PROMPT -
Report every line below that holds the word "with".

RECORDED DATA -
------------------------------------------------

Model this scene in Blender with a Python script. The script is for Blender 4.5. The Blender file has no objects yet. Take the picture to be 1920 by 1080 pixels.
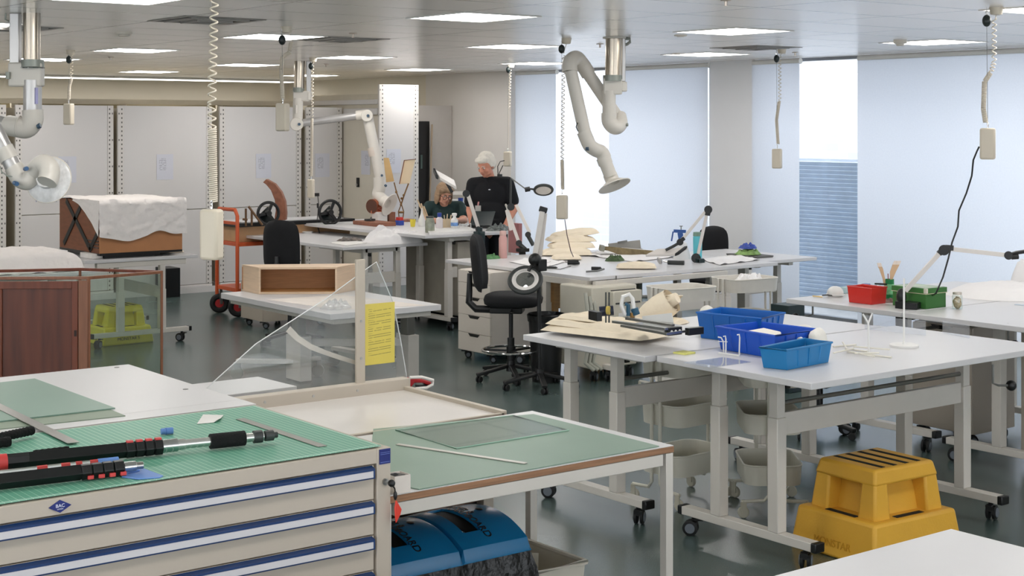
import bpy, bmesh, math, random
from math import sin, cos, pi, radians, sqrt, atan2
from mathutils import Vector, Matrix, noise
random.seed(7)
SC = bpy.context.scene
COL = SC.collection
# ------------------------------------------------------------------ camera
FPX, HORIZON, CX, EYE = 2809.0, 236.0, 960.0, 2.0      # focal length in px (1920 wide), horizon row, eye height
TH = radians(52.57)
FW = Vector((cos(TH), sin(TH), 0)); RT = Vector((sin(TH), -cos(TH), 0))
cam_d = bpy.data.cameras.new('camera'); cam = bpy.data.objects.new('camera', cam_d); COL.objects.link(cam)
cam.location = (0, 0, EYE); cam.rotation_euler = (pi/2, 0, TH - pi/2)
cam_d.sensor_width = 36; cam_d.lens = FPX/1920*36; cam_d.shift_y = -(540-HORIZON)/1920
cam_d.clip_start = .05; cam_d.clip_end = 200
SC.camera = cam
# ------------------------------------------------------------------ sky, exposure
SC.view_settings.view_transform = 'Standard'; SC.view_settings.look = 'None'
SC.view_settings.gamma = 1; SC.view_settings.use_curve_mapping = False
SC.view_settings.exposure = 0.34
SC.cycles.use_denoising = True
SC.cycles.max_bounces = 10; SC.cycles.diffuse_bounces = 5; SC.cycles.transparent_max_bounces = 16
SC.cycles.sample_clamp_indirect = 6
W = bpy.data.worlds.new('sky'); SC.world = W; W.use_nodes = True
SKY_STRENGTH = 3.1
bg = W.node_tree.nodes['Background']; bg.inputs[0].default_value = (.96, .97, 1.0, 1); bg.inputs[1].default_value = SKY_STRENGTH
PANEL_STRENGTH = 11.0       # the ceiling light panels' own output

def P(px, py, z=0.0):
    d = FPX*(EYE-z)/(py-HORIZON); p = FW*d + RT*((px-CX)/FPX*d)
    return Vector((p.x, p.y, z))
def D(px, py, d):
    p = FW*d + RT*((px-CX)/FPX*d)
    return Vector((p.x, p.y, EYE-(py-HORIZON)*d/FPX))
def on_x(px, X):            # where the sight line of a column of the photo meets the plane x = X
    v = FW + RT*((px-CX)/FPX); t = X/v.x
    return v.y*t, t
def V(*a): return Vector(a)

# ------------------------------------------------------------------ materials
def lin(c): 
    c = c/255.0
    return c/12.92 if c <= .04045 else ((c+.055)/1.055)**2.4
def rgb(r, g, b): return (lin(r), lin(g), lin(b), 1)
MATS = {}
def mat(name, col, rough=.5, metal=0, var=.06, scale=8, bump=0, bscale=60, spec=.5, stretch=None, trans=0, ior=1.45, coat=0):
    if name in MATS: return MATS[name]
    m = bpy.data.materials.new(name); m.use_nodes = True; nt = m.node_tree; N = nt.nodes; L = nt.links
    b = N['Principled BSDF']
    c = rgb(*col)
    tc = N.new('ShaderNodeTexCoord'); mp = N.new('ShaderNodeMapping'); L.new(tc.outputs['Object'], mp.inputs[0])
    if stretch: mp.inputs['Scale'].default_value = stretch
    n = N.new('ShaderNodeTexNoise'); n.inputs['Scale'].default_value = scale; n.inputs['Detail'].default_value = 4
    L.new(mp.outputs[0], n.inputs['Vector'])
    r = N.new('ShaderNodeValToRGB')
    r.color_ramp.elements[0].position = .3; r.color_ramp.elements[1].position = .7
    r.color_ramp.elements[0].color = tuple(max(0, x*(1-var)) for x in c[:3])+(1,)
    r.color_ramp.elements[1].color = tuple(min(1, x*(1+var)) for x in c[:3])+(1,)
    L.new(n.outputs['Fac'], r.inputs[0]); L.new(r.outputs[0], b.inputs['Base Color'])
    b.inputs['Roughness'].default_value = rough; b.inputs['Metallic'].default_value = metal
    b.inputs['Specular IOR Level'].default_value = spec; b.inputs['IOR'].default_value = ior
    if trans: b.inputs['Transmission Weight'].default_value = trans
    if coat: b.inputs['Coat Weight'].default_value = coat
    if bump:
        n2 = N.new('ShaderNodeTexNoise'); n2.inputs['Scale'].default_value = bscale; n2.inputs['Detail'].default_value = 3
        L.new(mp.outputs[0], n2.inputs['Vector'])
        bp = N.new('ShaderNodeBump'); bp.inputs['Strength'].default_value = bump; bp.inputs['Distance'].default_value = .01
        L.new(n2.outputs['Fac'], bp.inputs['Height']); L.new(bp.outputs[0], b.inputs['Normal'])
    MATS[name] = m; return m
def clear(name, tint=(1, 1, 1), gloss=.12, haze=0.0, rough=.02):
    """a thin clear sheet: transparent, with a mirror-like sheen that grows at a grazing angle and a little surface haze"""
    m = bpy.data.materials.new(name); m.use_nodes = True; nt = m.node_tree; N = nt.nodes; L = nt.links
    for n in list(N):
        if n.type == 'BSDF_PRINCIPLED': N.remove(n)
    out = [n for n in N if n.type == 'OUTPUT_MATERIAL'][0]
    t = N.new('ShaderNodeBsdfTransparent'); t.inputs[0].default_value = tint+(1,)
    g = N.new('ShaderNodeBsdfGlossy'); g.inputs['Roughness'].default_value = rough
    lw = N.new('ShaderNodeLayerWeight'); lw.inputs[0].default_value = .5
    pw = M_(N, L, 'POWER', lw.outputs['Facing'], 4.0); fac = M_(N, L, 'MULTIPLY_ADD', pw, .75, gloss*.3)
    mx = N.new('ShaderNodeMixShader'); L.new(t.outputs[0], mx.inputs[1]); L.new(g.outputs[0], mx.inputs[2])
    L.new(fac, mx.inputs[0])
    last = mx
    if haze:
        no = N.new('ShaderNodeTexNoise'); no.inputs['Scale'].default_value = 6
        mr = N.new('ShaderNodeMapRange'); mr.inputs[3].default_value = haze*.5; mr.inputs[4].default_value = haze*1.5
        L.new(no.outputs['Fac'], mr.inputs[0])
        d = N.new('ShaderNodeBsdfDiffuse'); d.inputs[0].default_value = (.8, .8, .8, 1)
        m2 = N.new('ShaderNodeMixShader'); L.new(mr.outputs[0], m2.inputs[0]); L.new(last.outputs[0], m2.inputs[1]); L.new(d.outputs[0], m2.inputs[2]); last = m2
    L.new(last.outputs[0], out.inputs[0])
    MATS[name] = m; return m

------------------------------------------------

ANSWER TO THE EXERCISE -
Model this scene in Blender with a Python script. The script is for Blender 4.5. The Blender file has no objects yet. Take the picture to be 1920 by 1080 pixels.
    """a thin clear sheet: transparent, with a mirror-like sheen that grows at a grazing angle and a little surface haze"""